DIGEST: Fast and Communication Efficient Decentralized Learning with Local Updates

TL;DR

DIGEST is a novel asynchronous decentralized learning algorithm that combines Gossip and random-walk ideas to achieve fast, communication-efficient training for models like logistic regression and ResNet20, with proven convergence properties.

Contribution

The paper introduces DIGEST, a new asynchronous decentralized learning method that balances communication efficiency and convergence speed by leveraging local updates and stream strategies.

Findings

Multi-stream DIGEST converges faster than baselines in non-iid data.

Single-stream DIGEST approaches optimal solutions asymptotically.

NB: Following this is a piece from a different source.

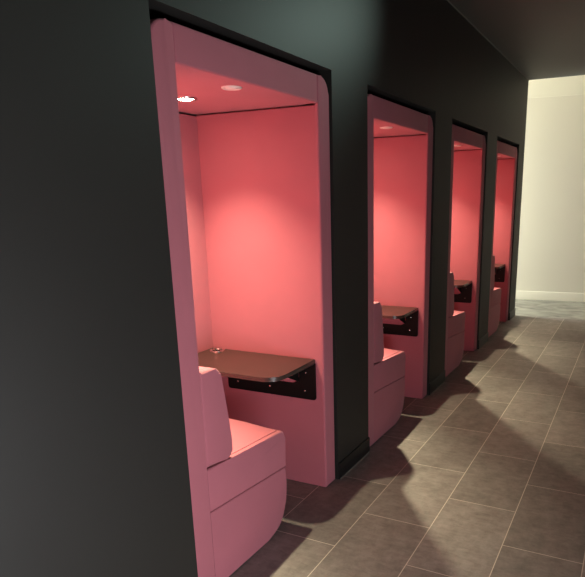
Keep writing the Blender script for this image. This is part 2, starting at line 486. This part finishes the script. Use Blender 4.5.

Performance confirmed on logistic regression and ResNet20.

Abstract

Two widely considered decentralized learning algorithms are Gossip and random walk-based learning. Gossip algorithms (both synchronous and asynchronous versions) suffer from high communication cost, while random-walk based learning experiences increased convergence time. In this paper, we design a fast and communication-efficient asynchronous decentralized learning mechanism DIGEST by taking advantage of both Gossip and random-walk ideas, and focusing on stochastic gradient descent (SGD). DIGEST is an asynchronous decentralized algorithm building on local-SGD algorithms, which are originally designed for communication efficient centralized learning. We design both single-stream and multi-stream DIGEST, where the communication overhead may increase when the number of streams increases, and there is a convergence and communication overhead trade-off which can be leveraged. We analyze the convergence of single- and multi-stream DIGEST, and prove that both algorithms approach to the optimal solution asymptotically for both iid and non-iid data distributions. We evaluate the performance of single- and multi-stream DIGEST for logistic regression and a deep neural network ResNet20. The simulation results confirm that multi-stream DIGEST has nice convergence properties; i.e., its convergence time is better than or comparable to the baselines in iid setting, and outperforms the baselines in non-iid setting.